Notwithstanding my protestations to the contrary, I do read The Guardian and The Observer newspapers, though I should qualify that admission by making it clear that they are not my favourites.  Often infuriating, sometimes plainly wrong-headed they provide an alternative point of view that enables me to redefine or adjust my own.

What has become evident to me over the years, however, is that these titles are the moderate voice of some fairly strange-minded people who hold fairly extreme views, which are not reliant upon evidence, reason or truth.

Today in The Observer, a Leader presents an argument that must have provoked a large part of its readership to foam at the mouth.  In essence, the article seeks to point out that the West has not in the past and does not even now "have it in" for Islam and that "we" should not fall for the lies that suggest that it has or that we are the authors of our own misfortune as regards being the target of disaffected "Muslims" who wish to kill us for our sins.
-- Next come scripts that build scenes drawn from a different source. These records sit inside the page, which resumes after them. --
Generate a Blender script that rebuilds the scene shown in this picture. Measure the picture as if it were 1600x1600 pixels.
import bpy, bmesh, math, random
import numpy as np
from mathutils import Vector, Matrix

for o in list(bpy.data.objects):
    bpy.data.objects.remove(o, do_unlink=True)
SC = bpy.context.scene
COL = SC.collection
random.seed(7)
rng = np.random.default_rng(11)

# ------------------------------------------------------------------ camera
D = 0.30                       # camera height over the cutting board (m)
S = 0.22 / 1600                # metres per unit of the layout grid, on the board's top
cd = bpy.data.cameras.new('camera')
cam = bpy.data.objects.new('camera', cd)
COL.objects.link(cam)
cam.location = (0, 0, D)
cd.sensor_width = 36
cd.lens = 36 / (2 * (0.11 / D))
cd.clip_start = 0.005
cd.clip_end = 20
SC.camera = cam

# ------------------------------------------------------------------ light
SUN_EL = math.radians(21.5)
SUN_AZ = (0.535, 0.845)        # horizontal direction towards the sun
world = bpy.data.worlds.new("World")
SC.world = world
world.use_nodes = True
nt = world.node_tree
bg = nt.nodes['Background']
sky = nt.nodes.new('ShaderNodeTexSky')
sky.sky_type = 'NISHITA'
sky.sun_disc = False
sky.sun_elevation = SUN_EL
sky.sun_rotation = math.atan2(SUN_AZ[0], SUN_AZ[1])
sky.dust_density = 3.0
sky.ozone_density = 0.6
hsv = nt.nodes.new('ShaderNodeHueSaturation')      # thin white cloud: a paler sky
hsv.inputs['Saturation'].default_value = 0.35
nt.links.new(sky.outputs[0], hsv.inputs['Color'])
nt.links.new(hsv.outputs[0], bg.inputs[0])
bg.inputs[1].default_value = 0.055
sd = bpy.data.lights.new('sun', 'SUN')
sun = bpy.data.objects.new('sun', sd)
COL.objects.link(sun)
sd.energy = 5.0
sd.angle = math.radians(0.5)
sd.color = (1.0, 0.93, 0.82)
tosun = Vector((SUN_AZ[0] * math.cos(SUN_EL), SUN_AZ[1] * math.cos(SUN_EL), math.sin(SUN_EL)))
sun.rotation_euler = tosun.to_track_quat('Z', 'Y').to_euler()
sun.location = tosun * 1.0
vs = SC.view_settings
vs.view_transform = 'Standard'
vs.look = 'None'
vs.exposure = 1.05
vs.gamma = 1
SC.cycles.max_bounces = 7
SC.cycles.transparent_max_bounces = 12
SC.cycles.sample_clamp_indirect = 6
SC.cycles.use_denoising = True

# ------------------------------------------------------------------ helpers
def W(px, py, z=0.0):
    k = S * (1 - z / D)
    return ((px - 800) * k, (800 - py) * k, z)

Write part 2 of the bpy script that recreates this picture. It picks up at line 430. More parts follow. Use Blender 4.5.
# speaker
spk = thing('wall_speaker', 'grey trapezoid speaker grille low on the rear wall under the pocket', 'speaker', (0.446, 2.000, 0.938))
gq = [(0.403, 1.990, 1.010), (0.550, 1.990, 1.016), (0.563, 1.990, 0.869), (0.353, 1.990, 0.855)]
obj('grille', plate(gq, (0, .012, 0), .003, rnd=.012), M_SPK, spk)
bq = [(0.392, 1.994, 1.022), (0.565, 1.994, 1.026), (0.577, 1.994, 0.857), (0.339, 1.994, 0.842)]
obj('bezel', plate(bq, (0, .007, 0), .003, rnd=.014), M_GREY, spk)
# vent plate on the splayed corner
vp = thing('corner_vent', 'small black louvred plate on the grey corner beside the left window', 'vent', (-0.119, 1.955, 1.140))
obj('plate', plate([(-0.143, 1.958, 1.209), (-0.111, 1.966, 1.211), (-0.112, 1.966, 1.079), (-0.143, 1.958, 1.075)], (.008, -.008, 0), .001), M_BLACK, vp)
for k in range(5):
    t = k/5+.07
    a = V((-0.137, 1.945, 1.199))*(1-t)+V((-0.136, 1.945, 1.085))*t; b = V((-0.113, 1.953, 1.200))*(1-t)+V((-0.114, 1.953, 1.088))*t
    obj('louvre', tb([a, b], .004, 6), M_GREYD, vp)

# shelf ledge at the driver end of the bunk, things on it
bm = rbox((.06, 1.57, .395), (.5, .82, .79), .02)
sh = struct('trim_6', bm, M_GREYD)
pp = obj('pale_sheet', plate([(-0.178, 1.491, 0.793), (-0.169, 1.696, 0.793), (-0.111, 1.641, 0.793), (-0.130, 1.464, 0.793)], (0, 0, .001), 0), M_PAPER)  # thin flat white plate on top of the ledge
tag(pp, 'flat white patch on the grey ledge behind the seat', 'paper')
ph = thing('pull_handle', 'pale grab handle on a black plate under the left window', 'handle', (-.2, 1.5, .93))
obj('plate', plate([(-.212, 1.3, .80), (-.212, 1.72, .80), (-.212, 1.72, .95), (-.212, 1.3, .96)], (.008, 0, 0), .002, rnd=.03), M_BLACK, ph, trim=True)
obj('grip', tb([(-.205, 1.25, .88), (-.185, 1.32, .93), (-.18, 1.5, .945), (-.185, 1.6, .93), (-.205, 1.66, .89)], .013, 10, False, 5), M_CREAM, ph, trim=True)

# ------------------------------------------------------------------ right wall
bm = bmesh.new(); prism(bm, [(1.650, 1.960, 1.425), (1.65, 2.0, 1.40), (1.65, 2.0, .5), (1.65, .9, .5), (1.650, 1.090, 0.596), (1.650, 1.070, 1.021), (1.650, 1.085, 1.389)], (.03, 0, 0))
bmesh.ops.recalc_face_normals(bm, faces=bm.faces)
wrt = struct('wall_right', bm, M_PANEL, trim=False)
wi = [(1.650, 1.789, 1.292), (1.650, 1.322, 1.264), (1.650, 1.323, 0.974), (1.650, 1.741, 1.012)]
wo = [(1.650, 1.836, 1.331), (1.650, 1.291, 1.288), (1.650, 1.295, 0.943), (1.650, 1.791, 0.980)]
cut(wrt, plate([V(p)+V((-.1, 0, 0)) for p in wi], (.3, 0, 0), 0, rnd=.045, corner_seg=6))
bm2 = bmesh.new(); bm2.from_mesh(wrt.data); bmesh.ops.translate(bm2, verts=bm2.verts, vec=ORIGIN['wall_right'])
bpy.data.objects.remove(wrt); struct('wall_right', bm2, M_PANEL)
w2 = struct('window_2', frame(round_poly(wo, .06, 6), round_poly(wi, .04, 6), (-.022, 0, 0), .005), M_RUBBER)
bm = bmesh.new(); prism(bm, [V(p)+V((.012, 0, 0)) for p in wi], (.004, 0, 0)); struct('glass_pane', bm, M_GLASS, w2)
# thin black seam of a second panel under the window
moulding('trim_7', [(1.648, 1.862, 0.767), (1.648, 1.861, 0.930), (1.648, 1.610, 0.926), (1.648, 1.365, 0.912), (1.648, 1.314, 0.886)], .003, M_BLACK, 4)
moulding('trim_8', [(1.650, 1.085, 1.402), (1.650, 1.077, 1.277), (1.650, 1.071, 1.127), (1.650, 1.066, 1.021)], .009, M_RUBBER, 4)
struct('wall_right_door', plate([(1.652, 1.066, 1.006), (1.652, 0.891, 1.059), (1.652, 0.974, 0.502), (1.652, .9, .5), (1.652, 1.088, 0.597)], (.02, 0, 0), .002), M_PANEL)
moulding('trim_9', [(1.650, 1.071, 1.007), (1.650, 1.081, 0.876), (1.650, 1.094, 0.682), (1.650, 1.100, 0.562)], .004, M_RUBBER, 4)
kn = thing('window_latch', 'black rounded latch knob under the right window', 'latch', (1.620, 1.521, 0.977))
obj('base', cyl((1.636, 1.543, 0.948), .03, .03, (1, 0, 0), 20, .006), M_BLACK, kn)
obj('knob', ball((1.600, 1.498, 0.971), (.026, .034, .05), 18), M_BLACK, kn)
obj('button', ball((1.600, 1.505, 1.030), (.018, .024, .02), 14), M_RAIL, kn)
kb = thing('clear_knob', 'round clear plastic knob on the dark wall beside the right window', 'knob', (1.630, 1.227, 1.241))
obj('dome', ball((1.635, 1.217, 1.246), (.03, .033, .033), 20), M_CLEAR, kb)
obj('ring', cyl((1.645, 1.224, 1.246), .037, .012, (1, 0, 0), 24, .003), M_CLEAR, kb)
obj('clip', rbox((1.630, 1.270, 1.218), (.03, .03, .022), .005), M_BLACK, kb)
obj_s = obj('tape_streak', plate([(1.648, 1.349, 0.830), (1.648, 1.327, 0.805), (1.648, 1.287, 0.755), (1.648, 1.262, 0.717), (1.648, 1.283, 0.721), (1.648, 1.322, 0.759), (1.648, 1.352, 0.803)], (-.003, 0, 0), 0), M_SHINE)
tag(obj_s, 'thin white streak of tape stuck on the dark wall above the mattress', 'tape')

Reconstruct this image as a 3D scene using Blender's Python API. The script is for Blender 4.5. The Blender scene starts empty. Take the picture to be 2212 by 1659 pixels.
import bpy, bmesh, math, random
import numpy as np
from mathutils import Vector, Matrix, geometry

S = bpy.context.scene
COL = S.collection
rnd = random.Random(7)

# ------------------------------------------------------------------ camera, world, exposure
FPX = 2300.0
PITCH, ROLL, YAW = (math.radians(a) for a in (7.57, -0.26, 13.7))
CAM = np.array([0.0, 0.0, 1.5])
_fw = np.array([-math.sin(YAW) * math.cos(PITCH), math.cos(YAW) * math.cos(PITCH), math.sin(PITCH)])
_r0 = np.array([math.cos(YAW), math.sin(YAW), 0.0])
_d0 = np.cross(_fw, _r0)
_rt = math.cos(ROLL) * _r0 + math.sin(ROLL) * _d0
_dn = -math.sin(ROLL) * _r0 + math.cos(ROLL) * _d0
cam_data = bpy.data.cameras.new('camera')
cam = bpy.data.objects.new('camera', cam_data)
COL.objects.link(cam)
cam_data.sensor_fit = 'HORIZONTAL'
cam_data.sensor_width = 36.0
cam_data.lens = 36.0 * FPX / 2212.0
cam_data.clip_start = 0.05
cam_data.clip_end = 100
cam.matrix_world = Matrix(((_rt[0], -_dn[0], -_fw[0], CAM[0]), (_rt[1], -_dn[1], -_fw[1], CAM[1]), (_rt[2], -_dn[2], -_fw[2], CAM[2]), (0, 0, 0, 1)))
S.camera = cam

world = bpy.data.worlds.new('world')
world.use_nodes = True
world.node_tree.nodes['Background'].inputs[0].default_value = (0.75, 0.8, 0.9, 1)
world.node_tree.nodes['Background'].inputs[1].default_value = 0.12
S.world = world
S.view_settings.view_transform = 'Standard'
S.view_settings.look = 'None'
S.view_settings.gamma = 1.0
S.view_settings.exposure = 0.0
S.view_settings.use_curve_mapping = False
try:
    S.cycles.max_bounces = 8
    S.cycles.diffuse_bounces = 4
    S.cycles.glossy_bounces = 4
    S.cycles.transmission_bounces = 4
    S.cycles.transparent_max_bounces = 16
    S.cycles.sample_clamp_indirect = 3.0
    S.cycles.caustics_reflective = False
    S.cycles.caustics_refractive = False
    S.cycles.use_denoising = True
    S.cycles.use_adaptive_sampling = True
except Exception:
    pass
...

The Leader pulls no punches:

"It is also a logical and moral absurdity to imply, as some critics of British policy have done, that mass murder is somehow less atrocious when it is motivated by an elaborate narrative of political grievance."

Furthermore,

"But anyone whose alienation leads them to want to kill indiscriminately has crossed a line into psychopathic criminality. Policy cannot be dictated by the need to placate such people."

And,

"But [British Muslim leaders] have a more immediate responsibility to promote the truth: that Britain is not the aggressor in a war against Islam; that no such war exists; that there is no glory in murder dressed as martyrdom and that terrorism is never excused by bogus accounts of historical victimisation."

Reading some of the critical comments recorded upon the Observer's website in response to this Leader, most of which are not made by "disaffected young Muslims", is quite an education.  It is also very depressing.